### Records supplied
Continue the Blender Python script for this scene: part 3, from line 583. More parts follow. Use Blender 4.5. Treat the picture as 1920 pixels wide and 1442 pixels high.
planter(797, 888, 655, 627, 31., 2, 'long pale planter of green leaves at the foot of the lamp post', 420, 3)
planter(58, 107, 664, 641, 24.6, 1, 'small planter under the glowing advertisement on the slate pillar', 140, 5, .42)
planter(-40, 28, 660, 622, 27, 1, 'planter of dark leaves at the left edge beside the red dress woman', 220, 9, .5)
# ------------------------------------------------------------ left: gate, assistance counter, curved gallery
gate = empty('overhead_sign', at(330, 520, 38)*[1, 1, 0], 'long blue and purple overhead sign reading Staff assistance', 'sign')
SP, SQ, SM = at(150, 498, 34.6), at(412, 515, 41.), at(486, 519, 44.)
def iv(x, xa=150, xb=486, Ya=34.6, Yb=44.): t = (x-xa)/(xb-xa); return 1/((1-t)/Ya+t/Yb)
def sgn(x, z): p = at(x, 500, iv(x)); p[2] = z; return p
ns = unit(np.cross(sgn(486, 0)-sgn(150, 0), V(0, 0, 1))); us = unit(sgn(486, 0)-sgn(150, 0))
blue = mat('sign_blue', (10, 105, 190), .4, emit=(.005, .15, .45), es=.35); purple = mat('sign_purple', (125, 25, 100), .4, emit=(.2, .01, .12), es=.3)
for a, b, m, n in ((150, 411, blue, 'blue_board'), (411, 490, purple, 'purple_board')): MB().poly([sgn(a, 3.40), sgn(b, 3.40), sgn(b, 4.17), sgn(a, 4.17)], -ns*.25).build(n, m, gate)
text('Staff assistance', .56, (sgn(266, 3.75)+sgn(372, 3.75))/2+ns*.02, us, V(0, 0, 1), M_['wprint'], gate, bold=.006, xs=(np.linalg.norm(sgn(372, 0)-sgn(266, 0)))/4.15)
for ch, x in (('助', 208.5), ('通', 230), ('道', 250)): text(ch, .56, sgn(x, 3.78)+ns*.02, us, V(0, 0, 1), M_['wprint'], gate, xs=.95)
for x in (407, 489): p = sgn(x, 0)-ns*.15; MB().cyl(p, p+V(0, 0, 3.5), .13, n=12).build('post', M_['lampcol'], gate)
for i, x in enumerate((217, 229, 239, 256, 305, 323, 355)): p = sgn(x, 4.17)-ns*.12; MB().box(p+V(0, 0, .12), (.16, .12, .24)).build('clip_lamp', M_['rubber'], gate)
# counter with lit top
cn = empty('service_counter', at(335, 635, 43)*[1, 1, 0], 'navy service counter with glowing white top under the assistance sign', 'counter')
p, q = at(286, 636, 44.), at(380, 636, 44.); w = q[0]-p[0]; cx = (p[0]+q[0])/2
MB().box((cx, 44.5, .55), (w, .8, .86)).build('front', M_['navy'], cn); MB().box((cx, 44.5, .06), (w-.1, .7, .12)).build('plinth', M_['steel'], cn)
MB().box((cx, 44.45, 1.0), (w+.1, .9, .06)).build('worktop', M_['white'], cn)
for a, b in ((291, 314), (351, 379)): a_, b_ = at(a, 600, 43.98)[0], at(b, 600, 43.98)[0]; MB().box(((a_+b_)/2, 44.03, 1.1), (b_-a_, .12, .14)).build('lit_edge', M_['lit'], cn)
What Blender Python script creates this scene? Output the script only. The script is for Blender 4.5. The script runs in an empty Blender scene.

### Aim of the exercise
Take the records above and return them exactly as written.

### Result for this task
Continue the Blender Python script for this scene: part 3, from line 583. More parts follow. Use Blender 4.5. Treat the picture as 1920 pixels wide and 1442 pixels high.
planter(797, 888, 655, 627, 31., 2, 'long pale planter of green leaves at the foot of the lamp post', 420, 3)
planter(58, 107, 664, 641, 24.6, 1, 'small planter under the glowing advertisement on the slate pillar', 140, 5, .42)
planter(-40, 28, 660, 622, 27, 1, 'planter of dark leaves at the left edge beside the red dress woman', 220, 9, .5)
# ------------------------------------------------------------ left: gate, assistance counter, curved gallery
gate = empty('overhead_sign', at(330, 520, 38)*[1, 1, 0], 'long blue and purple overhead sign reading Staff assistance', 'sign')
SP, SQ, SM = at(150, 498, 34.6), at(412, 515, 41.), at(486, 519, 44.)
def iv(x, xa=150, xb=486, Ya=34.6, Yb=44.): t = (x-xa)/(xb-xa); return 1/((1-t)/Ya+t/Yb)
def sgn(x, z): p = at(x, 500, iv(x)); p[2] = z; return p
ns = unit(np.cross(sgn(486, 0)-sgn(150, 0), V(0, 0, 1))); us = unit(sgn(486, 0)-sgn(150, 0))
blue = mat('sign_blue', (10, 105, 190), .4, emit=(.005, .15, .45), es=.35); purple = mat('sign_purple', (125, 25, 100), .4, emit=(.2, .01, .12), es=.3)
for a, b, m, n in ((150, 411, blue, 'blue_board'), (411, 490, purple, 'purple_board')): MB().poly([sgn(a, 3.40), sgn(b, 3.40), sgn(b, 4.17), sgn(a, 4.17)], -ns*.25).build(n, m, gate)
text('Staff assistance', .56, (sgn(266, 3.75)+sgn(372, 3.75))/2+ns*.02, us, V(0, 0, 1), M_['wprint'], gate, bold=.006, xs=(np.linalg.norm(sgn(372, 0)-sgn(266, 0)))/4.15)
for ch, x in (('助', 208.5), ('通', 230), ('道', 250)): text(ch, .56, sgn(x, 3.78)+ns*.02, us, V(0, 0, 1), M_['wprint'], gate, xs=.95)
for x in (407, 489): p = sgn(x, 0)-ns*.15; MB().cyl(p, p+V(0, 0, 3.5), .13, n=12).build('post', M_['lampcol'], gate)
for i, x in enumerate((217, 229, 239, 256, 305, 323, 355)): p = sgn(x, 4.17)-ns*.12; MB().box(p+V(0, 0, .12), (.16, .12, .24)).build('clip_lamp', M_['rubber'], gate)
# counter with lit top
cn = empty('service_counter', at(335, 635, 43)*[1, 1, 0], 'navy service counter with glowing white top under the assistance sign', 'counter')
p, q = at(286, 636, 44.), at(380, 636, 44.); w = q[0]-p[0]; cx = (p[0]+q[0])/2
MB().box((cx, 44.5, .55), (w, .8, .86)).build('front', M_['navy'], cn); MB().box((cx, 44.5, .06), (w-.1, .7, .12)).build('plinth', M_['steel'], cn)
MB().box((cx, 44.45, 1.0), (w+.1, .9, .06)).build('worktop', M_['white'], cn)
for a, b in ((291, 314), (351, 379)): a_, b_ = at(a, 600, 43.98)[0], at(b, 600, 43.98)[0]; MB().box(((a_+b_)/2, 44.03, 1.1), (b_-a_, .12, .14)).build('lit_edge', M_['lit'], cn)
What Blender Python script creates this scene? Output the script only. The script is for Blender 4.5. The script runs in an empty Blender scene.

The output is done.